The concept of a food memoir makes sense to me intuitively. The food we care most about is always on account of the memories associated with them. The story around that dish could have been in a home - a kitchen in that home, by a street-food vendor's stall or a restaurant table. The venue is less important than the story that unfolds there and the connection the person makes with the food. Interesting idea in this essay about performing the recipe instead of following it. The idea that something can be performed automatically lends itself to improvisation and and exercise of creative freedom. If the recipe calls for canned tomatoes surely fresh is just as good if not better. Why only fresh basil if there is also fresh cilantro on hand. What could some diced jalapeno peppers hurt even none were required by the recipe. The person performing it should have their stylistic signature on the performance.

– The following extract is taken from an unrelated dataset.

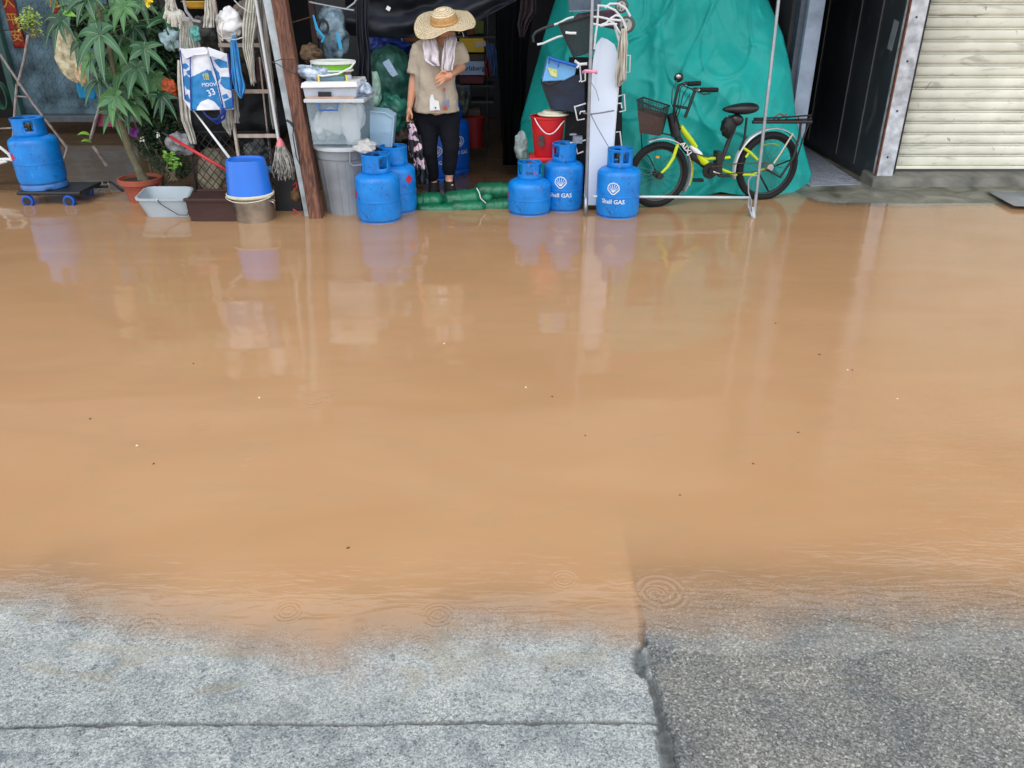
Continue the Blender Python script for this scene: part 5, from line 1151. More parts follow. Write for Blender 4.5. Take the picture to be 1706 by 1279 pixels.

Not every actor that performs Othello performs it the same way and that is part of the joy - you watch the differences in the thespian's interpretation of the same character and the script. They are all performing the recipe - not following it. Reading this made me feel a whole lot better about my absolute inability to stick to any recipe - it is a significant effort to even follow it for the first time. As I read it and the concept of the dish forms in my head, I start to make mental substitutions already - the things I agree with, those that I don't and what I am indifferent to.
They all play a role in how much I change as I go and what comes out the in the end. The things I do not experiment with is the dishes I learned from observing my grandmother. Those did not come with any recipes - I just helped her with prep in the kitchen and watched her make her magic. This is not something to meddle or trifle with because I am afraid it will compromise the integrity of the person she was as I knew her to be and want to always remember.